● **TASK OBJECTIVE**:
Exactly as they appear, output all of the entries.

* Start *

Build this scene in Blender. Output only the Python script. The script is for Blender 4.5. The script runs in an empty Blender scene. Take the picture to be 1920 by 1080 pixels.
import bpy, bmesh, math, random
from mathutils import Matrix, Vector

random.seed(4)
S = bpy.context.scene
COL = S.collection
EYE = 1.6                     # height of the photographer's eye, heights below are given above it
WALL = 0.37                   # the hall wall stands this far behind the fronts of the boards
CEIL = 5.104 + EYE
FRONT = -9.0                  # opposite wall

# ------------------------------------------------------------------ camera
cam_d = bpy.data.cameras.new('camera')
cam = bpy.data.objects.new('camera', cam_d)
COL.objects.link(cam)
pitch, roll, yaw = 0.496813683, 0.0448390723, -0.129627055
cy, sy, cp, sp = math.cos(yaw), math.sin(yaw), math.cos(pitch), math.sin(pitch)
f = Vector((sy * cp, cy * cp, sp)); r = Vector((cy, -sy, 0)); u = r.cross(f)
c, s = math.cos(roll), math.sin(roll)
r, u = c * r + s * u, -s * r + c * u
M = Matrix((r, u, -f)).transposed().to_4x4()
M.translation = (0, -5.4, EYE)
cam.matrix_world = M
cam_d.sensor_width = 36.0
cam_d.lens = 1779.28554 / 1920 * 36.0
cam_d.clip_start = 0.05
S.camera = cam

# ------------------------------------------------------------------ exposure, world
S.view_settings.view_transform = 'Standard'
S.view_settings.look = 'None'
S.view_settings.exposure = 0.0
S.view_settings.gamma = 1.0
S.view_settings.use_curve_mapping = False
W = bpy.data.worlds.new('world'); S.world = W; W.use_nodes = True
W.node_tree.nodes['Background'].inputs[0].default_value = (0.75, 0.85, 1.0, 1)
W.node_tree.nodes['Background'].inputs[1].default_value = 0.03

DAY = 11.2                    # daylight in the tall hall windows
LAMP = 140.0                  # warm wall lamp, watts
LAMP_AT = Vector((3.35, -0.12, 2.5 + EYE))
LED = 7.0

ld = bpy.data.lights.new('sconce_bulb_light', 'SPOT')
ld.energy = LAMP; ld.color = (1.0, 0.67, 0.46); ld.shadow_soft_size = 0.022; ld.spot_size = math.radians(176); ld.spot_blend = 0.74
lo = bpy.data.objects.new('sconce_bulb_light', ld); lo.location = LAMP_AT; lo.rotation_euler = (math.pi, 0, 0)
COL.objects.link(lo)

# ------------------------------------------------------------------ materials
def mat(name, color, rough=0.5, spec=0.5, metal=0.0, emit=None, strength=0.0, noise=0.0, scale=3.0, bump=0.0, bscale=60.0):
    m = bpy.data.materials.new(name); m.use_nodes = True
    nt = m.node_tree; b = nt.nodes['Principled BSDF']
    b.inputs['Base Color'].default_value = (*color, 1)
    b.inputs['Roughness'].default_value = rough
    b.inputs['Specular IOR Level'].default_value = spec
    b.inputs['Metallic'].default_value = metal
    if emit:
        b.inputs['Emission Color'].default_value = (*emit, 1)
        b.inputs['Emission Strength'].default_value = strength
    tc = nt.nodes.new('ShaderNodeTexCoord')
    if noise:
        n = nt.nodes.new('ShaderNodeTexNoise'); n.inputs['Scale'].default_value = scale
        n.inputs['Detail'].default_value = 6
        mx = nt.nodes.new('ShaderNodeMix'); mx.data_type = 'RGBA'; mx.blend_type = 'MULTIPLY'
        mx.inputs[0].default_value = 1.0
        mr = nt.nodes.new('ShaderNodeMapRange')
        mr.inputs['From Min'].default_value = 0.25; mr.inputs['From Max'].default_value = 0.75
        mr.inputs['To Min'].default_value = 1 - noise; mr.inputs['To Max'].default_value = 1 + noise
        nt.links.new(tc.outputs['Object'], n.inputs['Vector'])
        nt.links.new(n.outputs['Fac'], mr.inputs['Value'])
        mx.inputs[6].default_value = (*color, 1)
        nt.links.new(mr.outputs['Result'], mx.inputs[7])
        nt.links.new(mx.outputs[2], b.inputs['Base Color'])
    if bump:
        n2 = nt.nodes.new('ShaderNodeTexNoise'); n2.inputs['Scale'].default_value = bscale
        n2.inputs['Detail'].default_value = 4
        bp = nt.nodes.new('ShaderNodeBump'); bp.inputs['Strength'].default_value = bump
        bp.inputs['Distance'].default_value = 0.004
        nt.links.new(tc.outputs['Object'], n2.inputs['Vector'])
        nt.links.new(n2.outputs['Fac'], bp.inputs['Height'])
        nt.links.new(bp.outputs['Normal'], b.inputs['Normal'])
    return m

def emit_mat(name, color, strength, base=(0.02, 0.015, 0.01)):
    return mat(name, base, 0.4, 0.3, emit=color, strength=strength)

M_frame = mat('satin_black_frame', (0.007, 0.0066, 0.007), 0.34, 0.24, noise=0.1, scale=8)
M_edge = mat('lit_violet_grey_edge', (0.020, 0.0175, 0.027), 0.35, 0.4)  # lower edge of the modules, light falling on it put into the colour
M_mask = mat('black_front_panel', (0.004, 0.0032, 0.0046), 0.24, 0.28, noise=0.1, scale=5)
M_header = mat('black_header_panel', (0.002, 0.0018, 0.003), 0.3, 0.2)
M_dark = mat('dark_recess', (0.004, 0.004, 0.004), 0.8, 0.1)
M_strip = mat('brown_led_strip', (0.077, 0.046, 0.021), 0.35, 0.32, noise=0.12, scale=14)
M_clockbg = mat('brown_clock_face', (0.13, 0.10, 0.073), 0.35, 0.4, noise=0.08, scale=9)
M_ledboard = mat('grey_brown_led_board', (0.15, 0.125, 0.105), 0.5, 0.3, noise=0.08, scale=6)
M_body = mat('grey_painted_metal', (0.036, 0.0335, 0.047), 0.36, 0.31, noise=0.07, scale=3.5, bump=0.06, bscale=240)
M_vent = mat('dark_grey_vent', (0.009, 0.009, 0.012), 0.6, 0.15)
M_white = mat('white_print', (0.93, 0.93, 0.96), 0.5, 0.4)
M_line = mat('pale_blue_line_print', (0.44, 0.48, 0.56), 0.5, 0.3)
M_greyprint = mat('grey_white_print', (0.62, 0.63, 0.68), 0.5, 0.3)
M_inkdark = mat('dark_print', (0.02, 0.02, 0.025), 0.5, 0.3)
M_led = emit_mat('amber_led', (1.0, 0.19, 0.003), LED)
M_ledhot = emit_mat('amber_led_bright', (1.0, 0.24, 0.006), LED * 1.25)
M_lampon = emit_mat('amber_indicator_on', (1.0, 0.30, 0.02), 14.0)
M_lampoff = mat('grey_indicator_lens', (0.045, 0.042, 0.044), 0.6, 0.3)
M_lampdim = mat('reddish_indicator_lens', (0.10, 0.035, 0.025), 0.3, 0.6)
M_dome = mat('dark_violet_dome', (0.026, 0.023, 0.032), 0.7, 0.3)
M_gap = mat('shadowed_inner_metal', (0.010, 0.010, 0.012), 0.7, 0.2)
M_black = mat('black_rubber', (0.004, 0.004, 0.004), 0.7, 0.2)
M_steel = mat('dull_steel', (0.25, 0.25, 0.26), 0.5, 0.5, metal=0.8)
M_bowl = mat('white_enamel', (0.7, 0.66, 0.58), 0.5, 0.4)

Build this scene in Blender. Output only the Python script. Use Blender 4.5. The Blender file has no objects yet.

* End *

● **TASK ANSWER**:
Build this scene in Blender. Output only the Python script. The script is for Blender 4.5. The script runs in an empty Blender scene. Take the picture to be 1920 by 1080 pixels.
import bpy, bmesh, math, random
from mathutils import Matrix, Vector

random.seed(4)
S = bpy.context.scene
COL = S.collection
EYE = 1.6                     # height of the photographer's eye, heights below are given above it
WALL = 0.37                   # the hall wall stands this far behind the fronts of the boards
CEIL = 5.104 + EYE
FRONT = -9.0                  # opposite wall

# ------------------------------------------------------------------ camera
cam_d = bpy.data.cameras.new('camera')
cam = bpy.data.objects.new('camera', cam_d)
COL.objects.link(cam)
pitch, roll, yaw = 0.496813683, 0.0448390723, -0.129627055
cy, sy, cp, sp = math.cos(yaw), math.sin(yaw), math.cos(pitch), math.sin(pitch)
f = Vector((sy * cp, cy * cp, sp)); r = Vector((cy, -sy, 0)); u = r.cross(f)
c, s = math.cos(roll), math.sin(roll)
r, u = c * r + s * u, -s * r + c * u
M = Matrix((r, u, -f)).transposed().to_4x4()
M.translation = (0, -5.4, EYE)
cam.matrix_world = M
cam_d.sensor_width = 36.0
cam_d.lens = 1779.28554 / 1920 * 36.0
cam_d.clip_start = 0.05
S.camera = cam

# ------------------------------------------------------------------ exposure, world
S.view_settings.view_transform = 'Standard'
S.view_settings.look = 'None'
S.view_settings.exposure = 0.0
S.view_settings.gamma = 1.0
S.view_settings.use_curve_mapping = False
W = bpy.data.worlds.new('world'); S.world = W; W.use_nodes = True
W.node_tree.nodes['Background'].inputs[0].default_value = (0.75, 0.85, 1.0, 1)
W.node_tree.nodes['Background'].inputs[1].default_value = 0.03

DAY = 11.2                    # daylight in the tall hall windows
LAMP = 140.0                  # warm wall lamp, watts
LAMP_AT = Vector((3.35, -0.12, 2.5 + EYE))
LED = 7.0

ld = bpy.data.lights.new('sconce_bulb_light', 'SPOT')
ld.energy = LAMP; ld.color = (1.0, 0.67, 0.46); ld.shadow_soft_size = 0.022; ld.spot_size = math.radians(176); ld.spot_blend = 0.74
lo = bpy.data.objects.new('sconce_bulb_light', ld); lo.location = LAMP_AT; lo.rotation_euler = (math.pi, 0, 0)
COL.objects.link(lo)

# ------------------------------------------------------------------ materials
def mat(name, color, rough=0.5, spec=0.5, metal=0.0, emit=None, strength=0.0, noise=0.0, scale=3.0, bump=0.0, bscale=60.0):
    m = bpy.data.materials.new(name); m.use_nodes = True
    nt = m.node_tree; b = nt.nodes['Principled BSDF']
    b.inputs['Base Color'].default_value = (*color, 1)
    b.inputs['Roughness'].default_value = rough
    b.inputs['Specular IOR Level'].default_value = spec
    b.inputs['Metallic'].default_value = metal
    if emit:
        b.inputs['Emission Color'].default_value = (*emit, 1)
        b.inputs['Emission Strength'].default_value = strength
    tc = nt.nodes.new('ShaderNodeTexCoord')
    if noise:
        n = nt.nodes.new('ShaderNodeTexNoise'); n.inputs['Scale'].default_value = scale
        n.inputs['Detail'].default_value = 6
        mx = nt.nodes.new('ShaderNodeMix'); mx.data_type = 'RGBA'; mx.blend_type = 'MULTIPLY'
        mx.inputs[0].default_value = 1.0
        mr = nt.nodes.new('ShaderNodeMapRange')
        mr.inputs['From Min'].default_value = 0.25; mr.inputs['From Max'].default_value = 0.75
        mr.inputs['To Min'].default_value = 1 - noise; mr.inputs['To Max'].default_value = 1 + noise
        nt.links.new(tc.outputs['Object'], n.inputs['Vector'])
        nt.links.new(n.outputs['Fac'], mr.inputs['Value'])
        mx.inputs[6].default_value = (*color, 1)
        nt.links.new(mr.outputs['Result'], mx.inputs[7])
        nt.links.new(mx.outputs[2], b.inputs['Base Color'])
    if bump:
        n2 = nt.nodes.new('ShaderNodeTexNoise'); n2.inputs['Scale'].default_value = bscale
        n2.inputs['Detail'].default_value = 4
        bp = nt.nodes.new('ShaderNodeBump'); bp.inputs['Strength'].default_value = bump
        bp.inputs['Distance'].default_value = 0.004
        nt.links.new(tc.outputs['Object'], n2.inputs['Vector'])
        nt.links.new(n2.outputs['Fac'], bp.inputs['Height'])
        nt.links.new(bp.outputs['Normal'], b.inputs['Normal'])
    return m

def emit_mat(name, color, strength, base=(0.02, 0.015, 0.01)):
    return mat(name, base, 0.4, 0.3, emit=color, strength=strength)

M_frame = mat('satin_black_frame', (0.007, 0.0066, 0.007), 0.34, 0.24, noise=0.1, scale=8)
M_edge = mat('lit_violet_grey_edge', (0.020, 0.0175, 0.027), 0.35, 0.4)  # lower edge of the modules, light falling on it put into the colour
M_mask = mat('black_front_panel', (0.004, 0.0032, 0.0046), 0.24, 0.28, noise=0.1, scale=5)
M_header = mat('black_header_panel', (0.002, 0.0018, 0.003), 0.3, 0.2)
M_dark = mat('dark_recess', (0.004, 0.004, 0.004), 0.8, 0.1)
M_strip = mat('brown_led_strip', (0.077, 0.046, 0.021), 0.35, 0.32, noise=0.12, scale=14)
M_clockbg = mat('brown_clock_face', (0.13, 0.10, 0.073), 0.35, 0.4, noise=0.08, scale=9)
M_ledboard = mat('grey_brown_led_board', (0.15, 0.125, 0.105), 0.5, 0.3, noise=0.08, scale=6)
M_body = mat('grey_painted_metal', (0.036, 0.0335, 0.047), 0.36, 0.31, noise=0.07, scale=3.5, bump=0.06, bscale=240)
M_vent = mat('dark_grey_vent', (0.009, 0.009, 0.012), 0.6, 0.15)
M_white = mat('white_print', (0.93, 0.93, 0.96), 0.5, 0.4)
M_line = mat('pale_blue_line_print', (0.44, 0.48, 0.56), 0.5, 0.3)
M_greyprint = mat('grey_white_print', (0.62, 0.63, 0.68), 0.5, 0.3)
M_inkdark = mat('dark_print', (0.02, 0.02, 0.025), 0.5, 0.3)
M_led = emit_mat('amber_led', (1.0, 0.19, 0.003), LED)
M_ledhot = emit_mat('amber_led_bright', (1.0, 0.24, 0.006), LED * 1.25)
M_lampon = emit_mat('amber_indicator_on', (1.0, 0.30, 0.02), 14.0)
M_lampoff = mat('grey_indicator_lens', (0.045, 0.042, 0.044), 0.6, 0.3)
M_lampdim = mat('reddish_indicator_lens', (0.10, 0.035, 0.025), 0.3, 0.6)
M_dome = mat('dark_violet_dome', (0.026, 0.023, 0.032), 0.7, 0.3)
M_gap = mat('shadowed_inner_metal', (0.010, 0.010, 0.012), 0.7, 0.2)
M_black = mat('black_rubber', (0.004, 0.004, 0.004), 0.7, 0.2)
M_steel = mat('dull_steel', (0.25, 0.25, 0.26), 0.5, 0.5, metal=0.8)
M_bowl = mat('white_enamel', (0.7, 0.66, 0.58), 0.5, 0.4)

Build this scene in Blender. Output only the Python script. Use Blender 4.5. The Blender file has no objects yet.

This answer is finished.